Since making his debut in 2019, Lopes has played at two Africa Cup of Nations, including a run to the quarter-finals in the 2023 edition, and now he has reached the summit: a World Cup.
Family, Titles and a Sleeping Baby in Atlanta
The goalless draw against Spain was a collective triumph for Cape Verde and a deeply personal one for the defender. Several generations of his family watched. In Cape Verde, his 98-year-old grandfather followed every tackle and interception. In Atlanta, his parents, his two brothers, his wife Leah and their baby son Diego sat in the stands.
Diego, though, had his own match rhythm. “He slept through most of the match — it shows you how boring Spain was,” Lopes joked afterwards.
While the player has lived in the sealed-off bubble of a World Cup squad, his family have walked the streets and felt the impact of his story. Judy, his mother, told RTE that Cape Verde supporters have been stopping them, recognising them from television.
“They’ve seen us on TV, they’ve been approaching us on the street saying, ‘We recognize you’, all the way from Crumlin, can you believe it?” she said, naming the south Dublin neighbourhood the family calls home.
Back in Ireland, Lopes has already built a domestic legacy. With Shamrock Rovers he has collected five league titles, a cornerstone in a side that has dominated the League of Ireland in recent seasons. The medals are proof that the leap from the bank to full-time football was more than just romantic bravado.
Yet he has never fully abandoned the mindset of the man who once planned for life after football.

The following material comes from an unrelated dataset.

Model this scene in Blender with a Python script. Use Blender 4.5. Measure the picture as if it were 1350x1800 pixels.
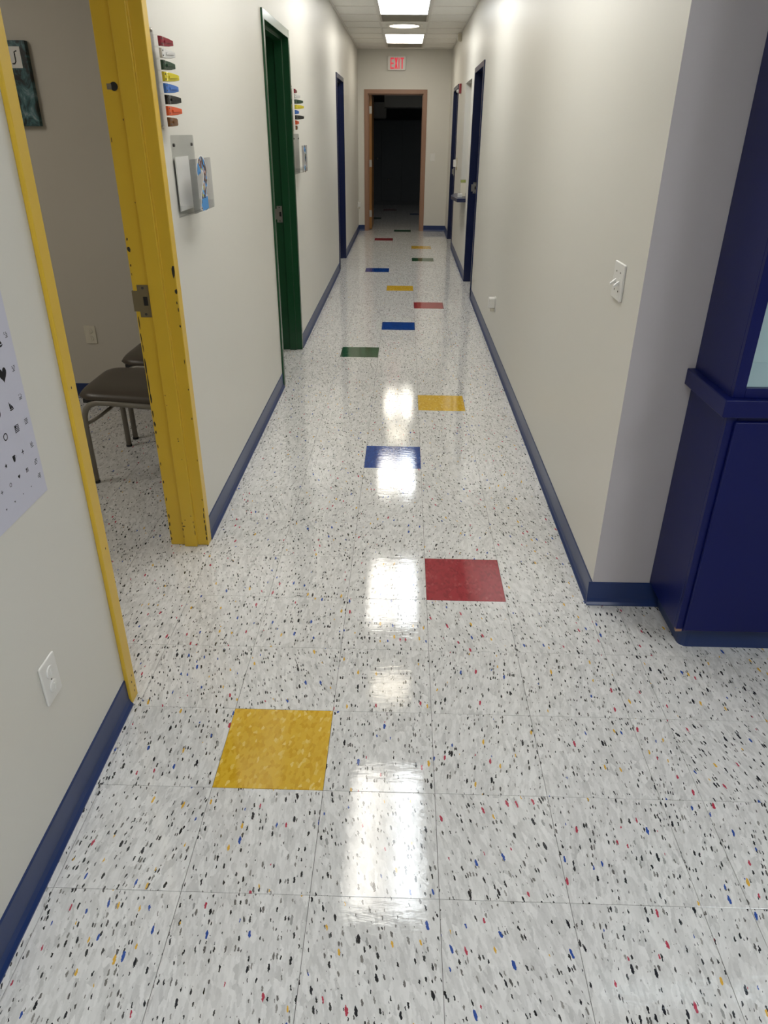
import bpy, bmesh, math, random
from mathutils import Vector, Matrix
random.seed(7)
for o in list(bpy.data.objects): bpy.data.objects.remove(o)
scene = bpy.context.scene
COL = scene.collection

# ------------------------------------------------------------------ camera
F_PX, PITCH, YAW, ROLL = 1260.8, 0.48672, 0.023875, 0.008037
cp, sp, cy_, sy_ = math.cos(PITCH), math.sin(PITCH), math.cos(YAW), math.sin(YAW)
fw = Vector((-sy_*cp, cy_*cp, -sp)); rt = Vector((cy_, sy_, 0)); up = rt.cross(fw)
r2 = math.cos(ROLL)*rt + math.sin(ROLL)*up
u2 = -math.sin(ROLL)*rt + math.cos(ROLL)*up
cd = bpy.data.cameras.new('camera'); cam = bpy.data.objects.new('camera', cd); COL.objects.link(cam)
cd.sensor_fit = 'HORIZONTAL'; cd.sensor_width = 36.0; cd.lens = F_PX/1350*36.0
cd.clip_start = 0.05; cd.clip_end = 60
m = Matrix((( r2.x, u2.x, -fw.x, 0.4978), (r2.y, u2.y, -fw.y, -1.3706), (r2.z, u2.z, -fw.z, 1.5888), (0,0,0,1)))
cam.matrix_world = m
scene.camera = cam

# ------------------------------------------------------------------ world, exposure
w = bpy.data.worlds.new('world'); scene.world = w; w.use_nodes = True
w.node_tree.nodes['Background'].inputs[0].default_value = (0.02, 0.02, 0.02, 1)
w.node_tree.nodes['Background'].inputs[1].default_value = 0.0
vs = scene.view_settings
vs.view_transform = 'Standard'; vs.look = 'None'; vs.gamma = 1.0; vs.exposure = 0.17; vs.use_curve_mapping = False
LENS = 12.0          # radiance of the fluorescent lenses
LENS_FAR = 7.5
LENS_CAN = 8.0
LENS_LOBBY_FILL = 17.0
LENS_ROOM_FILL = 11.0
LENS_DARK_FILL = 1.7

# ------------------------------------------------------------------ key dimensions (metres)
XL, XR, YE, H = -0.337, 1.232, 12.62, 2.81
TH = 0.14
T = 0.3048
YB = -4.6            # back of the lobby
YA = 0.92            # alcove wall
G0 = 8.75            # a ceiling grid line
GX0, GX1 = 0.14, 0.75

# ------------------------------------------------------------------ materials
def srgb(r, g, b):
    f = lambda c: (c/255/12.92) if c/255 <= .04045 else ((c/255+.055)/1.055)**2.4
    return (f(r), f(g), f(b), 1)
def nmat(name):
    m = bpy.data.materials.new(name); m.use_nodes = True
    nt = m.node_tree
    return m, nt, nt.nodes['Principled BSDF']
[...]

He went to college in Dublin, and he is still grateful he did. Without that, he points out, he might never have known what LinkedIn was, never opened the message from Águas, never worn Cape Verde’s colours.
“If I didn’t go to college or I didn’t pursue education, I wouldn’t have known what LinkedIn was,” he told the Irish Sun. “Your education is just as important. I’ve been able to balance (the job and football) and then get to a stage where I’ve left employment to go to full-time football.”

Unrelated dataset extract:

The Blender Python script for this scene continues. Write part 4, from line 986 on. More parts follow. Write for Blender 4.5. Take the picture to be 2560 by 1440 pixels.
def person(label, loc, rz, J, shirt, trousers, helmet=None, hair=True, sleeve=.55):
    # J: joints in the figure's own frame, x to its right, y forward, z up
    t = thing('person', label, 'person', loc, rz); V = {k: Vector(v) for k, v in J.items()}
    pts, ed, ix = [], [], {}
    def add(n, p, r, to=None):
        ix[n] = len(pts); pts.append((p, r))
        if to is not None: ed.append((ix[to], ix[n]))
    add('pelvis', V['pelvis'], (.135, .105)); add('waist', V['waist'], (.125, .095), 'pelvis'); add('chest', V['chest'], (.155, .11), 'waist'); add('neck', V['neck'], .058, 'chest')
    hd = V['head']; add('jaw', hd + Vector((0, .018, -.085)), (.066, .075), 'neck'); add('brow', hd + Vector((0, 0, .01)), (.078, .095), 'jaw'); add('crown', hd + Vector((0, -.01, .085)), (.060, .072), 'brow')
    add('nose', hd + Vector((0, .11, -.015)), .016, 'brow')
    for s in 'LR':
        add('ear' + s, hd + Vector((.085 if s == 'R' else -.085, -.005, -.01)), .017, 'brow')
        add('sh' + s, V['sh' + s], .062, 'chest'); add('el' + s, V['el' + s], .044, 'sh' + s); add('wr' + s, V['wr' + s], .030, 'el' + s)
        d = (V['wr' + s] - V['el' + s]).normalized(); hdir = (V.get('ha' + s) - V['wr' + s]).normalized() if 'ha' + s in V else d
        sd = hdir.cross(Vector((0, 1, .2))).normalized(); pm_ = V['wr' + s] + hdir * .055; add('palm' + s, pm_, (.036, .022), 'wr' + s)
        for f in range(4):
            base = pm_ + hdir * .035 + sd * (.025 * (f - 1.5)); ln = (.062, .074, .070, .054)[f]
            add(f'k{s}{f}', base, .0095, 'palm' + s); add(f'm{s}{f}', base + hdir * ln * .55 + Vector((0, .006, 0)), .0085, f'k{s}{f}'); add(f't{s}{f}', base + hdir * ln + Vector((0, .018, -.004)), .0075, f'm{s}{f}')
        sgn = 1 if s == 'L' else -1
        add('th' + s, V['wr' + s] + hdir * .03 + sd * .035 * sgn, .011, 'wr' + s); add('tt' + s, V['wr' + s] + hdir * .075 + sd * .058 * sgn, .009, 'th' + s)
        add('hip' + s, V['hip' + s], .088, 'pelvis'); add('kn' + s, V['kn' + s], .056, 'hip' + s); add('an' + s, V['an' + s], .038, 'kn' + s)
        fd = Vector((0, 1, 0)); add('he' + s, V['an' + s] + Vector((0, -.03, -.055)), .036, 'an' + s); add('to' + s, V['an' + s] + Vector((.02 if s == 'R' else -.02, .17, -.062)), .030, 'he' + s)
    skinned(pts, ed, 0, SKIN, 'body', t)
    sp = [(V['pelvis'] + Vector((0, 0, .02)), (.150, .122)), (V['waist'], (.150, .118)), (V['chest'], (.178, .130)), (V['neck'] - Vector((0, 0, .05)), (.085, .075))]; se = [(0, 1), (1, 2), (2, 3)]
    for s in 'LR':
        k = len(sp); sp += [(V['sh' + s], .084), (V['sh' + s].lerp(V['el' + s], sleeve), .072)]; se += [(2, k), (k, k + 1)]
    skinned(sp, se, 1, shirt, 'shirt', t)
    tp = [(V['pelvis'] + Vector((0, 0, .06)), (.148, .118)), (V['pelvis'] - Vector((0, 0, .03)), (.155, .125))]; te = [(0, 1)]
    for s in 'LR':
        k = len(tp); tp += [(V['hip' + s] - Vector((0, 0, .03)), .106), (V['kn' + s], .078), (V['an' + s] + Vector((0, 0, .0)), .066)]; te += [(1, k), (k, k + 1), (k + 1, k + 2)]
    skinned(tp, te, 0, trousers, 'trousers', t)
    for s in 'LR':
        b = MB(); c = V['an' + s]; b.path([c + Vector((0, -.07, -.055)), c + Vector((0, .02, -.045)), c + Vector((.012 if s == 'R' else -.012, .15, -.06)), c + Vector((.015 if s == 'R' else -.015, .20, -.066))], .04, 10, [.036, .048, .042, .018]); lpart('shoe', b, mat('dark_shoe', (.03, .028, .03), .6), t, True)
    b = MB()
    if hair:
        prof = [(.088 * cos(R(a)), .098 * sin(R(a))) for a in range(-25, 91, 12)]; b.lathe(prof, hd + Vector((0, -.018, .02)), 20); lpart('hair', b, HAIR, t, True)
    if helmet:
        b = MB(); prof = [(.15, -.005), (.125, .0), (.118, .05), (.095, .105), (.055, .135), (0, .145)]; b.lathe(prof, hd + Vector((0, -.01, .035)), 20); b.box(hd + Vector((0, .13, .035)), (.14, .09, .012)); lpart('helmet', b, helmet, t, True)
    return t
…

The Dreamer Who Clicked ‘Translate’
Long before the LinkedIn twist, the idea had been planted. In 2013, Cape Verde made their first appearance at the Africa Cup of Nations. Lopes watched and wondered.
“I am a dreamer,” he admitted. “You watch anything yourself… ‘Could that be me? I wonder if that would ever happen to me?’”
Thirteen years on, the answer is playing out in real time. The dreamer is no longer on the sofa. He is in the heart of defence at the World Cup, carrying the flag of a volcanic archipelago and the hopes of a Dublin neighbourhood.
The mortgage advisor who once thought an international call-up via social media had to be a joke now walks out to national anthems and global cameras.